Some bits and pieces for your Sunday browsing pleasure:
Wise Bread summarizes some of the options for opting out of the money economy:
If you know you can get by with little or no money, then you have the flexibility to follow your own path, to take risks, to refuse to knuckle under to people who don’t have your interests at heart. That’s why it has always fascinated me.
Taxpatriate renunciate satyagrahi Jeff Knaebel shares his liberatory program:
The Nation-State is the sword over our collective heads. This system of organizing a society of six billion human beings doesn’t work. Its institutionalized structural violence is destroying humanity and the earth. States have murdered more than 230 million human beings in . A system that places the power of planetary incineration into the hands of a few psychopathically aggressive tyrants is clearly insane. It is impossible to reform a system whose very foundation is organized criminal violence, lies and deceit. It must be abandoned, as a sinking ship. Don’t fight it. Just quit supporting it, quit cooperating with it, quit paying taxes to it. Simply leave it. Build your own ark, or look for like-minded others to join, forming islands of light in a sea of darkness.
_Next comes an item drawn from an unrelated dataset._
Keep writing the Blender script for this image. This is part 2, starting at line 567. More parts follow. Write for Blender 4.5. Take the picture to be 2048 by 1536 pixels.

Remember Joe Darby? He’s the soldier who, when he saw the Abu Ghraib abuse photographs, decided to blow the whistle. How’d America treat him afterwards? Well, he was promised anonymity, but Defense Secretary Donald Rumsfield outed him on television. Then it hit the fan:
His wife had no idea that Mr Darby had handed in those photos, but when he was named, she had to flee to her sister’s house which was then vandalised with graffiti. Many in his home town called him a traitor.
“I knew that some people wouldn’t agree with what I did,” he says.
“You have some people who don’t view it as right and wrong. They view it as: I put American soldiers in prison over Iraqis.”
That animosity in his home town has meant that he still cannot return there.